▶ **TASK TO CARRY OUT**
Transcribe every line, keeping it exact.

▶ **COLLECTED DATA**
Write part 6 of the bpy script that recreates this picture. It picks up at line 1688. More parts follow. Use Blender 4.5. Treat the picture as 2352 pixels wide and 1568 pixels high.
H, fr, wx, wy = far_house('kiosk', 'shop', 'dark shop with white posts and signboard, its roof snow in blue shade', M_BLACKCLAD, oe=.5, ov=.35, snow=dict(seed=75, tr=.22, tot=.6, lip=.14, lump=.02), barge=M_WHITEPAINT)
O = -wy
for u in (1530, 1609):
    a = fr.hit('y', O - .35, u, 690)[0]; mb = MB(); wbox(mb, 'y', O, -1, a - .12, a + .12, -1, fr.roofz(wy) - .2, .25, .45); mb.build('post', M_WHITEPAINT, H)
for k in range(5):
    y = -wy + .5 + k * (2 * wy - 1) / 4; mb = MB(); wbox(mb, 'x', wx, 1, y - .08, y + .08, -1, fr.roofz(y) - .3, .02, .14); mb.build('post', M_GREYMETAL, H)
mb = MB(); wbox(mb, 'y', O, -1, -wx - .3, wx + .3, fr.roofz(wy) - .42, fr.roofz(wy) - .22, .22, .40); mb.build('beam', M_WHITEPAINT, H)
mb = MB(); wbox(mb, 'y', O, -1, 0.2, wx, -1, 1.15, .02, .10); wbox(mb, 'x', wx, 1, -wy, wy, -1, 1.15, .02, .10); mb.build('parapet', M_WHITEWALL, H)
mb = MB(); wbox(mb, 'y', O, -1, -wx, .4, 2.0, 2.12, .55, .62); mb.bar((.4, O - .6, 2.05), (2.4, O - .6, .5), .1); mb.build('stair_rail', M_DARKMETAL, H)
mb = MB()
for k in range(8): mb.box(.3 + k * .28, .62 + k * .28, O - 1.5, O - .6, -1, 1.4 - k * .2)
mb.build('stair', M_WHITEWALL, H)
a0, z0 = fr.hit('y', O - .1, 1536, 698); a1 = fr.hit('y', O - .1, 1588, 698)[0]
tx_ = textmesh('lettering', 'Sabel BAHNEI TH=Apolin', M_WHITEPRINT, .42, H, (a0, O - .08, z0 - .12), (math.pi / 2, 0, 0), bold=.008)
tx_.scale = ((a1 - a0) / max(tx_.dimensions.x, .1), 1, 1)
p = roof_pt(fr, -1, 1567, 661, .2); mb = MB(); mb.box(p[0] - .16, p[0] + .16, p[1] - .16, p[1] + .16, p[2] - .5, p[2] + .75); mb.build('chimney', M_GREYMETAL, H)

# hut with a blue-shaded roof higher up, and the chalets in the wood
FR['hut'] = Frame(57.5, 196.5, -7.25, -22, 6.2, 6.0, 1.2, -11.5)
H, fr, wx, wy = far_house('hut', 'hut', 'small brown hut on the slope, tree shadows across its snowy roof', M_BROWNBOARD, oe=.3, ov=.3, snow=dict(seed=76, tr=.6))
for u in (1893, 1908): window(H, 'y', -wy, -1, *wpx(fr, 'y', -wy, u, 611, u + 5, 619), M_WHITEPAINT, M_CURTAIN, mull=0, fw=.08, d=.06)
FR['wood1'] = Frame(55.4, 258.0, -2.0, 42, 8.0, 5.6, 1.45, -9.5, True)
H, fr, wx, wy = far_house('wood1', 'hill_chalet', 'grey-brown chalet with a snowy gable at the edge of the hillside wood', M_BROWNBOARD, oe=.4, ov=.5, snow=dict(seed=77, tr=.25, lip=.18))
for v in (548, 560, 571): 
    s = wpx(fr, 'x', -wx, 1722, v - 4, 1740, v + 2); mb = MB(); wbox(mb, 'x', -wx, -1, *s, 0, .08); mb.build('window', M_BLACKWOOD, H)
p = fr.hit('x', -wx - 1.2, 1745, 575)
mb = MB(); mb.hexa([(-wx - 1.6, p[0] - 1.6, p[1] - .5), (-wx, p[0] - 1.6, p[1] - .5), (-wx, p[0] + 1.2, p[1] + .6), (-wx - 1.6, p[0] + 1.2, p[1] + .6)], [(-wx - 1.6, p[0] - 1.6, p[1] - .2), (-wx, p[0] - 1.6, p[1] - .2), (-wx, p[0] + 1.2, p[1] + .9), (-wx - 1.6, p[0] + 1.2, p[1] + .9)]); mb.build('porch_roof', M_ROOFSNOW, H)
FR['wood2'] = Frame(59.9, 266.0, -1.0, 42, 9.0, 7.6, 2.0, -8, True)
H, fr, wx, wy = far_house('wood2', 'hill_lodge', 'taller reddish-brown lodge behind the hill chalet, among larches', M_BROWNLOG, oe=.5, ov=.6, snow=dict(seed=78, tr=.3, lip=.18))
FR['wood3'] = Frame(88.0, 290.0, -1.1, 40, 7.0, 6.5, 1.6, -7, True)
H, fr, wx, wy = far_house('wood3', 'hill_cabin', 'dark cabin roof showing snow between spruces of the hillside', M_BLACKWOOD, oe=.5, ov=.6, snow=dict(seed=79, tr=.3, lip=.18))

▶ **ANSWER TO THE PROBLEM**
Write part 6 of the bpy script that recreates this picture. It picks up at line 1688. More parts follow. Use Blender 4.5. Treat the picture as 2352 pixels wide and 1568 pixels high.
H, fr, wx, wy = far_house('kiosk', 'shop', 'dark shop with white posts and signboard, its roof snow in blue shade', M_BLACKCLAD, oe=.5, ov=.35, snow=dict(seed=75, tr=.22, tot=.6, lip=.14, lump=.02), barge=M_WHITEPAINT)
O = -wy
for u in (1530, 1609):
    a = fr.hit('y', O - .35, u, 690)[0]; mb = MB(); wbox(mb, 'y', O, -1, a - .12, a + .12, -1, fr.roofz(wy) - .2, .25, .45); mb.build('post', M_WHITEPAINT, H)
for k in range(5):
    y = -wy + .5 + k * (2 * wy - 1) / 4; mb = MB(); wbox(mb, 'x', wx, 1, y - .08, y + .08, -1, fr.roofz(y) - .3, .02, .14); mb.build('post', M_GREYMETAL, H)
mb = MB(); wbox(mb, 'y', O, -1, -wx - .3, wx + .3, fr.roofz(wy) - .42, fr.roofz(wy) - .22, .22, .40); mb.build('beam', M_WHITEPAINT, H)
mb = MB(); wbox(mb, 'y', O, -1, 0.2, wx, -1, 1.15, .02, .10); wbox(mb, 'x', wx, 1, -wy, wy, -1, 1.15, .02, .10); mb.build('parapet', M_WHITEWALL, H)
mb = MB(); wbox(mb, 'y', O, -1, -wx, .4, 2.0, 2.12, .55, .62); mb.bar((.4, O - .6, 2.05), (2.4, O - .6, .5), .1); mb.build('stair_rail', M_DARKMETAL, H)
mb = MB()
for k in range(8): mb.box(.3 + k * .28, .62 + k * .28, O - 1.5, O - .6, -1, 1.4 - k * .2)
mb.build('stair', M_WHITEWALL, H)
a0, z0 = fr.hit('y', O - .1, 1536, 698); a1 = fr.hit('y', O - .1, 1588, 698)[0]
tx_ = textmesh('lettering', 'Sabel BAHNEI TH=Apolin', M_WHITEPRINT, .42, H, (a0, O - .08, z0 - .12), (math.pi / 2, 0, 0), bold=.008)
tx_.scale = ((a1 - a0) / max(tx_.dimensions.x, .1), 1, 1)
p = roof_pt(fr, -1, 1567, 661, .2); mb = MB(); mb.box(p[0] - .16, p[0] + .16, p[1] - .16, p[1] + .16, p[2] - .5, p[2] + .75); mb.build('chimney', M_GREYMETAL, H)

# hut with a blue-shaded roof higher up, and the chalets in the wood
FR['hut'] = Frame(57.5, 196.5, -7.25, -22, 6.2, 6.0, 1.2, -11.5)
H, fr, wx, wy = far_house('hut', 'hut', 'small brown hut on the slope, tree shadows across its snowy roof', M_BROWNBOARD, oe=.3, ov=.3, snow=dict(seed=76, tr=.6))
for u in (1893, 1908): window(H, 'y', -wy, -1, *wpx(fr, 'y', -wy, u, 611, u + 5, 619), M_WHITEPAINT, M_CURTAIN, mull=0, fw=.08, d=.06)
FR['wood1'] = Frame(55.4, 258.0, -2.0, 42, 8.0, 5.6, 1.45, -9.5, True)
H, fr, wx, wy = far_house('wood1', 'hill_chalet', 'grey-brown chalet with a snowy gable at the edge of the hillside wood', M_BROWNBOARD, oe=.4, ov=.5, snow=dict(seed=77, tr=.25, lip=.18))
for v in (548, 560, 571): 
    s = wpx(fr, 'x', -wx, 1722, v - 4, 1740, v + 2); mb = MB(); wbox(mb, 'x', -wx, -1, *s, 0, .08); mb.build('window', M_BLACKWOOD, H)
p = fr.hit('x', -wx - 1.2, 1745, 575)
mb = MB(); mb.hexa([(-wx - 1.6, p[0] - 1.6, p[1] - .5), (-wx, p[0] - 1.6, p[1] - .5), (-wx, p[0] + 1.2, p[1] + .6), (-wx - 1.6, p[0] + 1.2, p[1] + .6)], [(-wx - 1.6, p[0] - 1.6, p[1] - .2), (-wx, p[0] - 1.6, p[1] - .2), (-wx, p[0] + 1.2, p[1] + .9), (-wx - 1.6, p[0] + 1.2, p[1] + .9)]); mb.build('porch_roof', M_ROOFSNOW, H)
FR['wood2'] = Frame(59.9, 266.0, -1.0, 42, 9.0, 7.6, 2.0, -8, True)
H, fr, wx, wy = far_house('wood2', 'hill_lodge', 'taller reddish-brown lodge behind the hill chalet, among larches', M_BROWNLOG, oe=.5, ov=.6, snow=dict(seed=78, tr=.3, lip=.18))
FR['wood3'] = Frame(88.0, 290.0, -1.1, 40, 7.0, 6.5, 1.6, -7, True)
H, fr, wx, wy = far_house('wood3', 'hill_cabin', 'dark cabin roof showing snow between spruces of the hillside', M_BLACKWOOD, oe=.5, ov=.6, snow=dict(seed=79, tr=.3, lip=.18))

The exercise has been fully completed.